Shohei Ohtani reacts toward the bullpen after homering in the first inning.

(Gina Ferazzi / Los Angeles Times)

As early-season pitching injuries have piled up for the Dodgers, the bullpen has been strained in order to compensate.

Entering Tuesday, only 10 teams had even topped 110 innings from relievers this year. The Dodgers had six relievers with more than 13 innings pitched individually. No other club had more than four.

“I think the thing that’s probably most disconcerting, is the bullpen leading Major League Baseball in bullpen innings,” manager Dave Roberts said Monday, after Tyler Glasnow became the latest member of the starting staff to land on the injured list.

“That’s where my head is at,” Roberts added, “as far as making sure we don’t red-line these guys.”

That will be no easy task over the next couple of weeks. Starting Friday, the Dodgers will play 19 games in a 20-day stretch. And with Glasnow and Blake Snell currently on the IL, they will begin it with just four healthy starters on their active roster.

“We thought our starters would be a position of strength for us from a workload standpoint, and unfortunately we lead all of baseball in innings for relievers,” pitching coach Mark Prior said Tuesday afternoon. “Sometimes that’s a good thing. But this early in the year, it’s probably not.”

Especially not after what the relievers did last October, combining for 82 innings in a grueling World Series run.

“Guys did some really heavy lifting,” Prior said.

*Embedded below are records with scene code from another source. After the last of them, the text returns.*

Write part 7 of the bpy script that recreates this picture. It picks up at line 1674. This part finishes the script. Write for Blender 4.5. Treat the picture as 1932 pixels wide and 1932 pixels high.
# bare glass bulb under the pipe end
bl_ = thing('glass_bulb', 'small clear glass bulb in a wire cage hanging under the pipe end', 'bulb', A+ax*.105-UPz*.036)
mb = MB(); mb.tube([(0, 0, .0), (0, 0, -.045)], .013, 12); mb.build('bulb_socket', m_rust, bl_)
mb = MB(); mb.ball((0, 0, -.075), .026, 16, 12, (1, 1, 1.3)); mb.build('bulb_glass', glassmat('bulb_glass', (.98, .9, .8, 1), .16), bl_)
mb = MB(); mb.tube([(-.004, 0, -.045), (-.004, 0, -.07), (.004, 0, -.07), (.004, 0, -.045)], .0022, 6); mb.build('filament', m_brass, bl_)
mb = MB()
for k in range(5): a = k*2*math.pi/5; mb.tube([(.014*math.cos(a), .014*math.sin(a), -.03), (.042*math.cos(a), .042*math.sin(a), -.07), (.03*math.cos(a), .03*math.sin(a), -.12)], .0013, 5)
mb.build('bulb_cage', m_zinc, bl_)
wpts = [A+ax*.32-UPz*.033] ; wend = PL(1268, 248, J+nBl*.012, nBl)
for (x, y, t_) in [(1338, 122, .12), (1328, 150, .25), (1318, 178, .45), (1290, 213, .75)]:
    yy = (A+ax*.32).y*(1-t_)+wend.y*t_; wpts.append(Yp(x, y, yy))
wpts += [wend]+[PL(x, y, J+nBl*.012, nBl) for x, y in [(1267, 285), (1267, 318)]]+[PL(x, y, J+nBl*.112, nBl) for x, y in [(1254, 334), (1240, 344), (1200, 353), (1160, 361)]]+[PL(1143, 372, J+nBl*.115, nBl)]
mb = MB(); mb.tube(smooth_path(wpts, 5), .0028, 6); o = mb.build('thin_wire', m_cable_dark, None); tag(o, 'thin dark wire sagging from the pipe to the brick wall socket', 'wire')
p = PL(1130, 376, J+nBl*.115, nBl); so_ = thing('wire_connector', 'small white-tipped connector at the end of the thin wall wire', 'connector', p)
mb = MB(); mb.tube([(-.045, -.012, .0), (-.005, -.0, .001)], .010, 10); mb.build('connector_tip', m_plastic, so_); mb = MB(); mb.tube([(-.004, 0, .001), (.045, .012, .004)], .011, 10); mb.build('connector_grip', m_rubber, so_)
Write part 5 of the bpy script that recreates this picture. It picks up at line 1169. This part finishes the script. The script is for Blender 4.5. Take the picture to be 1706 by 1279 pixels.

And a short offseason only gave them so much time to recover.

Evan Phillips and Michael Kopech both started the season on the injured list, nursing injuries they sustained in the playoffs. While Phillips has since returned, another key member of last year’s, Blake Treinen, has since gone down with a forearm strain.

It made Tuesday a seemingly daunting task, with the Dodgers opting for the type of bullpen-game strategy they used so often last October.

But then, in an unexpected twist, Sauer was able to provide a well-timed reprieve.

After rookie left-hander Jack Dreyer took down the first two innings, giving up a lone run after Teoscar Hernández misplayed a ball in right field, Sauer found a groove in his 78-pitch outing. He gave up just one run on five hits. He recorded four strikeouts. And, most importantly, he achieved his goal of eating up five innings.

“I can’t say enough about his performance,” Roberts said. “We needed every bit of it, considering where our pen is at.”

It also allowed the Dodgers (20-10) to go to work at the plate, where they set season-highs in runs, hits (18) and walks (eight) en route to their most lopsided victory of the season.

Shohei Ohtani led the game off with a home run, his seventh of the season and first since returning from the paternity list last week.

Hernández atoned for his defensive miscue with two run-scoring doubles, tying him with Aaron Judge for the most RBIs in the majors with 29.

Mookie Betts had a two-run single as part of a two-hit performance, raising his batting average to .240 as he continues to try and snap his opening-month slump.

And former Cy Young-winning Marlins starter Sandy Alcantara never found his footing, exiting in the third inning with the Dodgers ahead 7-1.

“Recently, it just seems like team-wise we’re beating a starter, creating stressful innings, taking walks, [and] situationally we’ve been good,” Roberts said. “This is what we potentially can do. You just give yourself a fighting chance when you can kind of take those at-bats.”

The game got so out of hand late, the Dodgers didn’t even need to use a real pitcher in the ninth inning. Instead, after low-leverage right-hander Luis García pitched the eighth, utilityman Kiké Hernández took the mound for the final three outs, a plastic “pitching helmet” covering his cap.

“To stay away from some other leverage guys was big,” Roberts said, “and puts us in a good spot.”

Not only for Wednesday’s series finale, but also the taxing stretch of schedule to follow thereafter.